If the secured party has not disposed of the collateral in a commercially reasonable manner as required by section 679.504(3), Florida Statutes, and is thereby precluded from obtaining a deficiency judgment as a matter of law, as the petitioner would have us hold, then the debtor, perhaps more often than not, will be in a better position than if the secured party had fully performed according to the statute. See Pass and Walker, Deficiency Judgment in Florida After a Commercially Unreasonable Sale of Collateral, 52 Fla. B.J. 720, 722, 723 (1978). We do not believe that this is within either the letter or the spirit of the statute.

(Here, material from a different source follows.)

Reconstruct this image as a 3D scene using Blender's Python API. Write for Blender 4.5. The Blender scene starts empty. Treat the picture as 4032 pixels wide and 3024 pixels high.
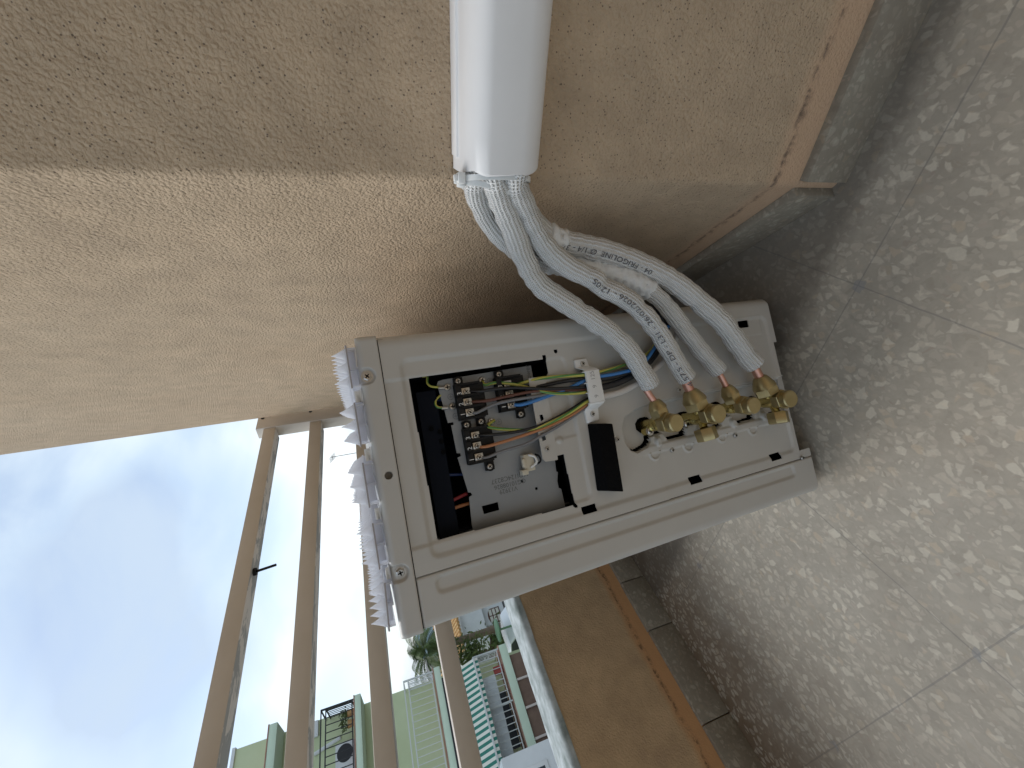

However, the secured party's failure to dispose of the collateral in a commercially reasonable manner should not impose a burden upon the debtor to prove damages. See Savoy v. Beneficial Consumer Discount Co., 503 Pa. 74, 468 A.2d 465 (1983); State Bank of Towner v. Hansen, 302 N.W.2d 760 (N.D. 1981) (commercially unreasonable sale creates a presumption that the value of the collateral equals the amount of the debt). Rather, we are of the opinion that the fairer rule is that set forth in Norton v. National Bank of Commerce, 240 Ark. 143, 398 S.W.2d 538 (1966) upon which the Third District Court of Appeal relied in Bank of Oklahoma v. Little Judy Industries, 387 So.2d 1002, 1005, wherein the Norton court said:
We think the just solution is to indulge the presumption in the first instance that the collateral was worth at least the amount of the debt, thereby shifting to the creditor the burden of proving the amount that should reasonably have been obtained through a sale conducted according to law.
240 Ark. at 150, 398 S.W.2d at 542. See also CIT Credit Co. v. Rone, 248 Ark. 665, 453 S.W.2d 37 (1970).
We therefore hold that when it has been determined that a secured party has disposed of collateral in a commercially unreasonable manner, there will arise a presumption that the fair market value of the collateral at the time of repossession was equal to the amount of the total debt that it secured. The burden to prove that the fair market value of the collateral was less than the debt will be upon the secured party. If the secured party meets this burden, he will be allowed to recover a deficiency judgment in an amount equal to the total debt minus the fair market value of the collateral as ultimately determined.
We approve the decision of the district court sub judice and disapprove Martin to the extent that it may conflict. We remand for further proceedings consistent herewith.
It is so ordered.
BOYD, C.J., and ADKINS, OVERTON, McDONALD and SHAW, JJ., concur.